You run then you rest and then you run again.  What happens in between though is that you (or me since I can only really speak for myself) have to answer all these other questions about why this one event is so important that I no longer want to sleep in on Saturday mornings.  For me, the last three or so weeks have been really tough.  I have struggled with some knee problems, but I think what has been even more difficult then that is that I am finally answering some of the larger questions that motivate me (to run, to be a better person, and why I am who I am).

It seems like all of these miles are actually unraveling or getting to the core of what I think about when I run and how I feel about myself.  In some ways it sort of feels backwards, but today when I was running it just hit me that maybe these are the things that I need to actually look at and not run away from; that my awareness to these things (fleeting feelings, nagging insecurities, etc.) will actually keep me running because maybe I am running past them or through them (to finish this marathon and pursue other interests and goals)?


At the suggestion of a friend I sat down last night and thought about what is really important to me and made a list of those things (short-term to start out) that I would like to spend some time on.  Looking at my fridge door maybe this makes a bit more sense. 

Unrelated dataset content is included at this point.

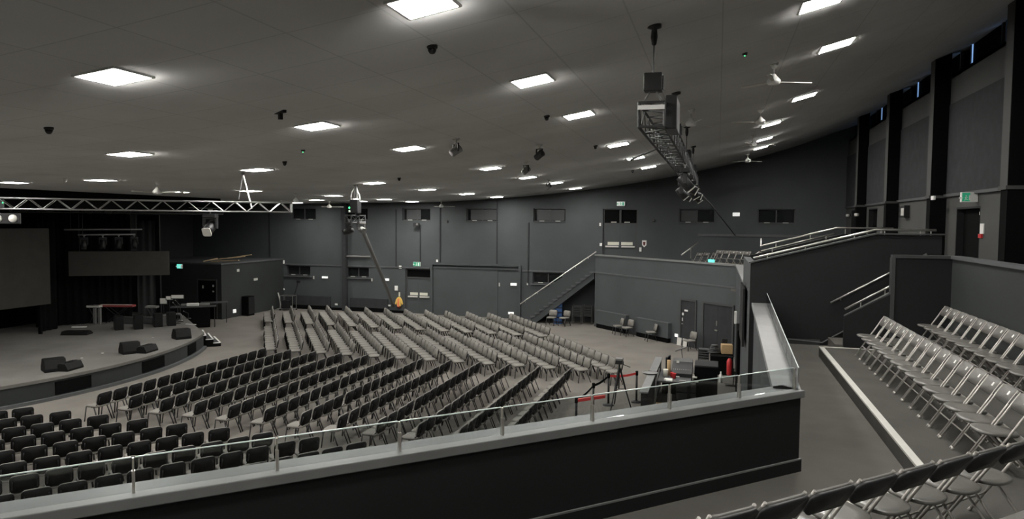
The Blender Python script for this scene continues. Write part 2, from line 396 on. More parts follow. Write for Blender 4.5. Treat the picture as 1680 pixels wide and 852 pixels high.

Oddly enough my running list was significantly shorter then my other lists (which included: my artwork, my life, my apt).  I guess in this whole process I am seeing myself in a new way and because of that I have to shift those other parts of my life to achieve a new balance. 

i love running...there is no denying that.  But what I am contemplating now is what exactly are my goals (or dreams).  I run this and then what?  This one day is just that one important day that I have spend months preparing for.  When i run and things are tough my mantra is define yourself.  Sometimes these are just words and sometimes they become part of an inner dialogue that I have with myself about who I am and who I would like to see myself become.  This question/statement can stay in my mind for a few seconds or I can go over and over this for hours.  You can learn alot about yourself on 3 hour runs alone if you are willing to look. 

In case you didn't get some of the crankiness I have been feeling in the other blogs - here it is. I am admitting that this has been alot of work. I have questioned myself alot over the last three or so months.  Questioned my strength, my view of myself, and my physical ability to do this - and after all this I think that I am almost ready to run. 

I just went outside before and was surprised not only by the heat, but by the humidity. I came back inside and decided that I should sign-up for a local 5K trail run this sunday.  Not because it is part of my training, but because I want to be outside and run in the woods.  Simple and uncomplicated. Happy.